Последняя, позорная, категория историков – это те, кто оправдывает и прославляет Сталина. Как и люди, документы и фотографии подчас лгут. А слухи и пересуды иногда отражают правду. Есть загадочные смерти: убийство Фрунзе, Кирова, Орджоникидзе, – до сих пор не до конца раскрытые; есть вопросы без твердого ответа, например, насколько Николай Ежов был слепым исполнителем сталинской воли, в какой мере весной 1953 г. Берия превратился из чудовищного садиста в предвестника Горбачева и Шеварднадзе. Здесь историк уподобляется присяжному: он должен опираться на интуицию, ибо формальной юридической логики мало, чтобы решать такие вопросы. В традициях суда присяжных я и пытаюсь обозначить степень моей уверенности в виновности обвиняемого. Первое место занимает приговор «не подлежит разумному сомнению», то есть уголовное судопроизводство объявило бы Сталина и Абакумова виновными в убийстве Соломона Михоэлса; на втором месте стоит приговор «по всей вероятности», достаточный, чтобы решить дело в гражданском суде, – например, ответственность Берия за насильственную смерть Нестора Лакобы.

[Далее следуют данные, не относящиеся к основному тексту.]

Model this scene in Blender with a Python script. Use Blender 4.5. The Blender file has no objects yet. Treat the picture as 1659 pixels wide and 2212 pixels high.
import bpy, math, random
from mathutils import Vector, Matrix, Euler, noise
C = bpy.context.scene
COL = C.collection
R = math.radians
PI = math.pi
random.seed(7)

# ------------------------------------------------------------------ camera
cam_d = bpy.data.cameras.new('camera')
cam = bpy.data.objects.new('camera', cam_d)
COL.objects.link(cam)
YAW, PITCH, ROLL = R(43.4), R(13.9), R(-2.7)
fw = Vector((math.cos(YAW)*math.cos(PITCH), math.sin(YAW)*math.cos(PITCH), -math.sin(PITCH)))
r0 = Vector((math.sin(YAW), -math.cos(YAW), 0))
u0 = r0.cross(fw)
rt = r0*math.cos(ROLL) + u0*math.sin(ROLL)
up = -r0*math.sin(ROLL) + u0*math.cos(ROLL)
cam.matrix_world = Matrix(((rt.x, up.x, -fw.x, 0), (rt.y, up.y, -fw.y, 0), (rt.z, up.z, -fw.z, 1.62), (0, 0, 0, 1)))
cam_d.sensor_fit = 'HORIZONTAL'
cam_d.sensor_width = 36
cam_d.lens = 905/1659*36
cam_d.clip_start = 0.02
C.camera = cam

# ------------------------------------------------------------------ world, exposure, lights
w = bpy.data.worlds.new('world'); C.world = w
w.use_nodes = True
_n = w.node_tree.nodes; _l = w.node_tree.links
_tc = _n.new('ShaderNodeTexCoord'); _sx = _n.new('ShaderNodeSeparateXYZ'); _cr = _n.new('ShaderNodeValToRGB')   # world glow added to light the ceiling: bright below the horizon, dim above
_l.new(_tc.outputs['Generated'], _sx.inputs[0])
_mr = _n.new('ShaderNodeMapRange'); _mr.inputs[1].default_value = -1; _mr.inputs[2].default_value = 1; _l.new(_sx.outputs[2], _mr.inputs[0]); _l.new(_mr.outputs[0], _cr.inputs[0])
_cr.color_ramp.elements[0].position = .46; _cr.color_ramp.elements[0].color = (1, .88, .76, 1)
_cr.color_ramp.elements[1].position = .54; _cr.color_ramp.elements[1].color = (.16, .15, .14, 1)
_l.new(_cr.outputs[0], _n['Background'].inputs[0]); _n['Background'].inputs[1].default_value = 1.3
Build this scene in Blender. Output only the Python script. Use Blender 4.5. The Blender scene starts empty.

Затем следуют дела, в которых улики и показания требуют судебного разбирательства, но приведут к оправданию обвиняемого (например, предполагаемый замысел умирающего Сталина окончательно выдворить всех евреев из европейской части России). На четвертом месте стоят обвинения, которые не подтверждаются никакими вещественными доказательствами, так что предъявлять Сталину обвинение в убийстве Кирова уже не имеет смысла. Наконец, есть дела, где мы можем только довольствоваться итальянской поговоркой «se non è vero, è ben trovato» («если это не правда, все-таки хорошо придумано»), – например, утверждение Молотова, что не кто иной, как маршал Тухачевский, готовил государственный переворот.